Diese Hoffnung hat sich nicht bewahrheitet. Insgesamt sind wir wirklich sehr nah am Verhalten von vor Corona. Das bewusste, nachhaltige Reisen bleibt eine Nische und macht sich in Umfragen viel eher bemerkbar als im eigentlichen Verhalten.
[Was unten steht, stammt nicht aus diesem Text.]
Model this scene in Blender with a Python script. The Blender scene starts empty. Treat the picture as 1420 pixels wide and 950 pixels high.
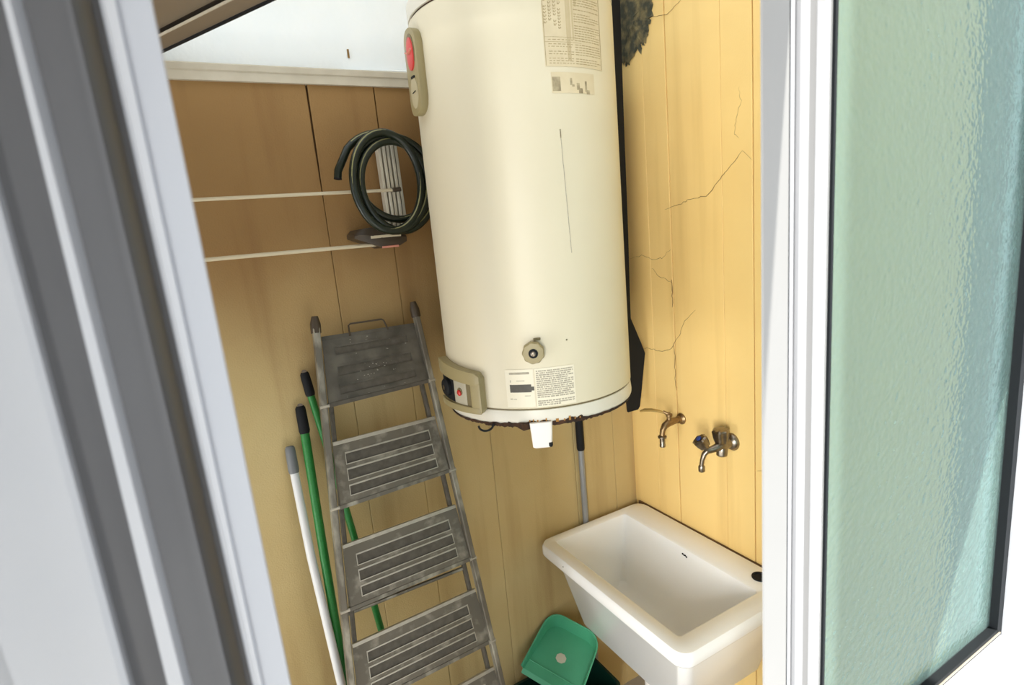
import bpy, bmesh, math, random
from mathutils import Vector, Matrix
random.seed(7)
S = bpy.context.scene
COL = S.collection
R = math.radians

# ------------------------------------------------------------------ camera
yaw, pit, rol = R(28.459), R(11.385), R(-5.258)
fw = Vector((math.sin(yaw)*math.cos(pit), math.cos(yaw)*math.cos(pit), -math.sin(pit)))
rt = Vector((math.cos(yaw), -math.sin(yaw), 0)); up = rt.cross(fw)
rt2 = rt*math.cos(rol) + up*math.sin(rol); up2 = -rt*math.sin(rol) + up*math.cos(rol)
cd = bpy.data.cameras.new('camera'); cam = bpy.data.objects.new('camera', cd); COL.objects.link(cam)
cam.matrix_world = Matrix(((rt2.x, up2.x, -fw.x, -1.480), (rt2.y, up2.y, -fw.y, -1.748), (rt2.z, up2.z, -fw.z, 2.032), (0, 0, 0, 1)))
cd.sensor_width = 36; cd.lens = 36*790.8/1420; cd.clip_start = .02
cd.dof.use_dof = True; cd.dof.focus_distance = 1.75; cd.dof.aperture_fstop = 5.0
S.camera = cam

# ------------------------------------------------------------------ sky, sun, exposure
w = bpy.data.worlds.new('world'); S.world = w; w.use_nodes = True
nt = w.node_tree; bg = nt.nodes['Background']
tc = nt.nodes.new('ShaderNodeTexCoord'); sep = nt.nodes.new('ShaderNodeSeparateXYZ'); rp = nt.nodes.new('ShaderNodeValToRGB')
nt.links.new(tc.outputs['Generated'], sep.inputs[0]); nt.links.new(sep.outputs['Z'], rp.inputs[0]); nt.links.new(rp.outputs[0], bg.inputs[0])
rp.color_ramp.elements[0].color = (.80, .86, .92, 1); rp.color_ramp.elements[0].position = .0
rp.color_ramp.elements[1].color = (.93, .97, 1.0, 1); rp.color_ramp.elements[1].position = .8
bg.inputs[1].default_value = 1.15
sl = bpy.data.lights.new('sun', 'SUN'); so = bpy.data.objects.new('sun', sl); COL.objects.link(so)
sl.energy = 9.0; sl.angle = R(.6); sl.color = (1.0, .95, .86)
SUN_DIR = Vector((-.70, 1.0, -1.6)).normalized()
so.rotation_euler = SUN_DIR.to_track_quat('-Z', 'Y').to_euler(); so.location = (2, -4, 6)
al = bpy.data.lights.new('yard_fill', 'AREA'); ao = bpy.data.objects.new('yard_fill', al); COL.objects.link(ao)   # added fill lamp at the unseen left end of the yard
al.shape = 'RECTANGLE'; al.size = .8; al.size_y = 1.1; al.energy = 12; al.color = (1.0, .985, .94)
ao.location = (-3.3, -.82, .75); ao.rotation_euler = (R(90), 0, R(-90))
al2 = bpy.data.lights.new('courtyard_fill', 'AREA'); ao2 = bpy.data.objects.new('courtyard_fill', al2); COL.objects.link(ao2)   # fill lamp added out of view, left of the camera
al2.shape = 'RECTANGLE'; al2.size = 1.0; al2.size_y = 2.0; al2.energy = 185; al2.color = (1.0, .985, .95)
ao2.location = (-3.5, -3.1, 1.7); ao2.rotation_euler = (Vector((0, -.45, 1.3))-ao2.location).to_track_quat('-Z', 'Y').to_euler()
S.view_settings.view_transform = 'Standard'; S.view_settings.look = 'None'; S.view_settings.gamma = 1
S.view_settings.use_curve_mapping = False; S.view_settings.exposure = 0.5
S.cycles.use_denoising = True
S.cycles.max_bounces = 10; S.cycles.transmission_bounces = 8; S.cycles.diffuse_bounces = 5

# ------------------------------------------------------------------ materials
def mat(name, col, rough=.6, metal=0, var=None, scale=8, amt=.5, bump=0, bscale=60, spec=None, detail=6, stretch=None, lo=.35, hi=.7):
    m = bpy.data.materials.new(name); m.use_nodes = True; t = m.node_tree; b = t.nodes['Principled BSDF']
    b.inputs['Base Color'].default_value = (*col, 1); b.inputs['Roughness'].default_value = rough; b.inputs['Metallic'].default_value = metal
    if spec is not None: b.inputs['Specular IOR Level'].default_value = spec
    co = t.nodes.new('ShaderNodeTexCoord'); mp = t.nodes.new('ShaderNodeMapping'); t.links.new(co.outputs['Object'], mp.inputs[0])
    if stretch: mp.inputs['Scale'].default_value = stretch
    if var:
        n = t.nodes.new('ShaderNodeTexNoise'); n.inputs['Scale'].default_value = scale; n.inputs['Detail'].default_value = detail
        t.links.new(mp.outputs[0], n.inputs['Vector'])
        mr = t.nodes.new('ShaderNodeMapRange'); mr.inputs[1].default_value = lo; mr.inputs[2].default_value = hi; mr.inputs[4].default_value = amt
        t.links.new(n.outputs[0], mr.inputs[0])
        mx = t.nodes.new('ShaderNodeMix'); mx.data_type = 'RGBA'; mx.inputs[6].default_value = (*col, 1); mx.inputs[7].default_value = (*var, 1)
        t.links.new(mr.outputs[0], mx.inputs[0]); t.links.new(mx.outputs[2], b.inputs['Base Color'])
        m['mix'] = mx.name
    if bump:
        n2 = t.nodes.new('ShaderNodeTexNoise'); n2.inputs['Scale'].default_value = bscale; n2.inputs['Detail'].default_value = 4
        t.links.new(co.outputs['Object'], n2.inputs['Vector'])
        bp = t.nodes.new('ShaderNodeBump'); bp.inputs['Strength'].default_value = bump; bp.inputs['Distance'].default_value = .002
        t.links.new(n2.outputs[0], bp.inputs['Height']); t.links.new(bp.outputs[0], b.inputs['Normal'])
    return m

def stains(m, col, fac, stretch, scale, lo, hi):
    """a second, stretched noise layer of dirt over a mat() material"""
    t = m.node_tree; b = t.nodes['Principled BSDF']; src = b.inputs['Base Color'].links[0].from_socket
    co = t.nodes.new('ShaderNodeTexCoord'); mp = t.nodes.new('ShaderNodeMapping'); mp.inputs['Scale'].default_value = stretch
    n = t.nodes.new('ShaderNodeTexNoise'); n.inputs['Scale'].default_value = scale; n.inputs['Detail'].default_value = 5
    mr = t.nodes.new('ShaderNodeMapRange'); mr.inputs[1].default_value = lo; mr.inputs[2].default_value = hi; mr.inputs[4].default_value = fac
    mx = t.nodes.new('ShaderNodeMix'); mx.data_type = 'RGBA'; mx.inputs[7].default_value = (*col, 1)
    t.links.new(co.outputs['Object'], mp.inputs[0]); t.links.new(mp.outputs[0], n.inputs['Vector']); t.links.new(n.outputs[0], mr.inputs[0])
    t.links.new(mr.outputs[0], mx.inputs[0]); t.links.new(src, mx.inputs[6]); t.links.new(mx.outputs[2], b.inputs['Base Color'])
    return m

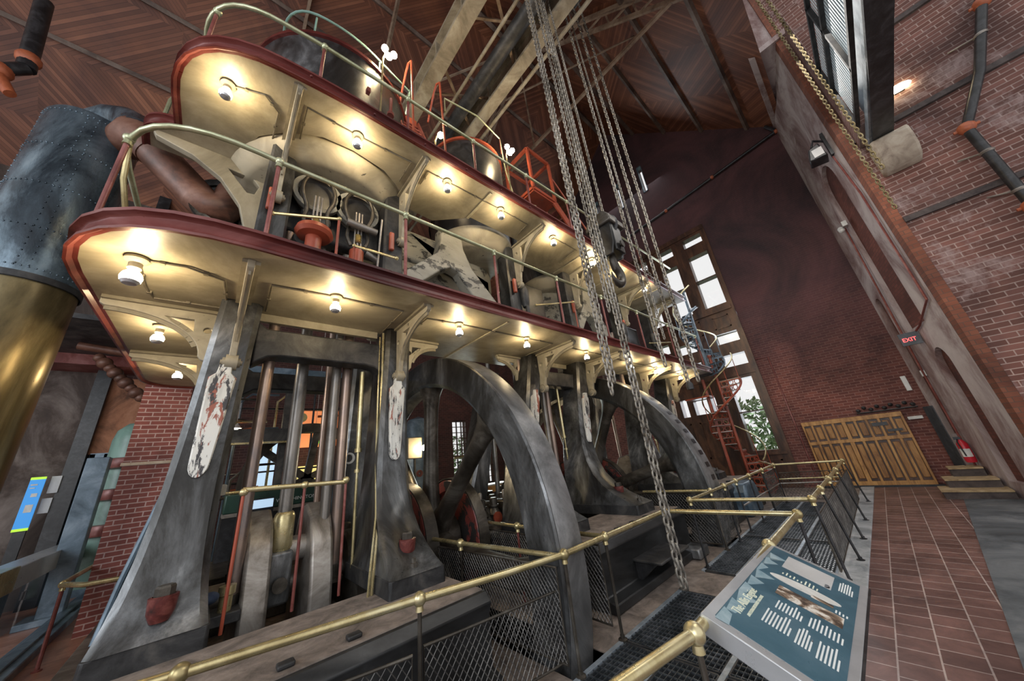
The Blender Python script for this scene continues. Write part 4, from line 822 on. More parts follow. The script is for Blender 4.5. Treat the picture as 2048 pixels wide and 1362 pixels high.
# pale inverted-Y frames in the wheel bays
def lam(x0, xa, x1, y, lab):
    t = T('arch_frame', ((x0+x1)/2, y, 3.97), lab, 'frame', 'pale arch frames')
    def leg(pts): 
        g = MB(); 
        for (a, b_, wd) in pts: g.beam((a[0], y, a[1]), (b_[0], y, b_[1]), .22, wd, (0, 1, 0))
        return g
    o = [(x0, 4.62), (x0-.04, 4.92), (xa-.30, 5.62), (xa-.22, 5.95), (xa-.22, 6.2), (xa+.2, 6.2), (xa+.24, 5.9), (xa+.42, 5.5), (x1+.02, 4.66), (x1+.06, 4.02), (x1-.25, 4.02), (x1-.28, 4.35), (xa+.32, 5.05), (xa+.14, 5.36), (xa-.06, 5.42), (xa-.3, 5.26)]
    plate(o, [], 'y', y, .2, 'leg_casting', 'creamworn', t, bevel=.03)
    g = MB().tube([(x1-.02, y-.14, 4.2), (x1-.02, y+.14, 4.2)], .07, 12).tube([(x0+.12, y-.14, 4.72), (x0+.12, y+.14, 4.72)], .05, 12); g.build('bolts', 'iron_brown', t)
    return t
lam(1.98, 2.95, 4.15, 4.62, 'flaking pale forked arch frame above the near flywheel')
lam(6.8, 7.55, 8.6, 4.62, 'flaking pale forked arch frame above the second flywheel')
# steam cylinders with casings
def cyl(x, y, r, zb, zt, lab, mat_lo='creamworn', mat_hi='iron', rh=None, yl=6.2):
    t = T('steam_cylinder', (x, y, zb), lab, 'steam cylinder', 'great steam cylinders')
    MB().lathe([(0, zb), (r*.8, zb), (r*.98, zb+.15), (r, zb+.3), (r, 6.60), (r-.03, 6.62), (0, 6.62)], (x, yl, 0), 'z', 56).build('cylinder_casing', mat_lo, t)
    MB().lathe([(r+.03, 6.50), (r+.09, 6.50), (r+.09, 6.62), (r+.03, 6.62)], (x, yl, 0), 'z', 56).build('flange', 'iron_dark', t)
    r = rh or r
    MB().lathe([(r-.02, 6.62), (r-.03, 6.5), (r-.22, 6.28), (r-.3, 6.26), (0, 6.25)], (x, y, 0), 'z', 56).build('bottom_flange', 'creamchip', t)
    MB().lathe([(r-.03, 6.62), (r-.03, zt-.1), (r-.06, zt), (r-.3, zt+.08), (0, zt+.1)], (x, y, 0), 'z', 56).build('lagging_drum', mat_hi, t)
    MB().lathe([(r-.05, zt-.05), (r, zt-.05), (r, zt+.02), (r-.05, zt+.02)], (x, y, 0), 'z', 56).build('rim_band', 'redpaint' if mat_hi == 'black' else 'fascia', t)
    g = MB().lathe([(r-.02, 0), (r+.02, .0), (r+.02, .05), (r-.02, .05)], (x, y, 7.2), 'z', 56); g.build('middle_band', 'iron_dark', t)
    return t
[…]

Sie bieten einen Bachelorstudiengang in Tourismus an. Wie geht eine Fachhochschule eigentlich mit Schwankungen in den Märkten um?
Grundsätzlich ist der Tourismus ein globaler Wachstumsmarkt. Das Unternehmen Oxford Economics prognostiziert bis 2030 einen Anstieg der Ankünfte auf über zwei Milliarden. Heute sind wir bei rund 1,4 Milliarden, 1995 war es noch eine halbe Milliarde. Daher rechnen wir grundsätzlich auch bei unseren Angeboten mit einer weiteren Erholung und einem Wachstum. Letzteres ist aber sehr anspruchsvoll geworden.

Warum?
Auch bei uns hat Corona einiges auf den Kopf gestellt. Wir mussten zwei Vertiefungsrichtungen für Tourismus im Bachelorstudiengang mangels Nachfrage einstellen. Zusammen mit UN Tourism haben wir inzwischen einen neuen Studiengang entwickelt, bei dem die Studierenden je ein Jahr in Madrid, ein Jahr online und ein Jahr bei uns studieren. Denn wachsen müssen wir international. Studierende im Ausland anzusprechen sowie der teure Standort Schweiz ist aber eine Herausforderung. Bei Schweizer Studierenden sind wir erfolgreich unterwegs.

Und was spricht überhaupt für einen Einstieg in einen Tourismusberuf heute?
Zwei Gründe. Der rationale: Bei all dem Auf und Ab ist das Grundwachstum im Tourismus weltweit unglaublich stabil. Solange die Weltwirtschaft wächst, wächst der Tourismus. Geht sie bachab, wird auch nicht mehr gereist. Grundsätzlich ist das eine gute Perspektive, solange man mobil ist und nicht den Anspruch auf eine Arbeitsstelle um die Hausecke hat.
Der zweite Faktor ist der emotionale: Reisen bleibt ein tolles Produkt. Und bei aller Digitalisierung und KI bleibt es ein Geschäft für Menschen. Auch in dieser Hinsicht bietet die Branche Zukunftsperspektiven. Insofern gibt es für den Einstieg auch keinen schlechten Moment.

Auch nicht vor fünf Jahren?
Für einige lohnt sich der Einstieg auch, wenn alle anderen wegrennen. Es können sich durchaus Chancen eröffnen, wenn man antizyklisch denkt.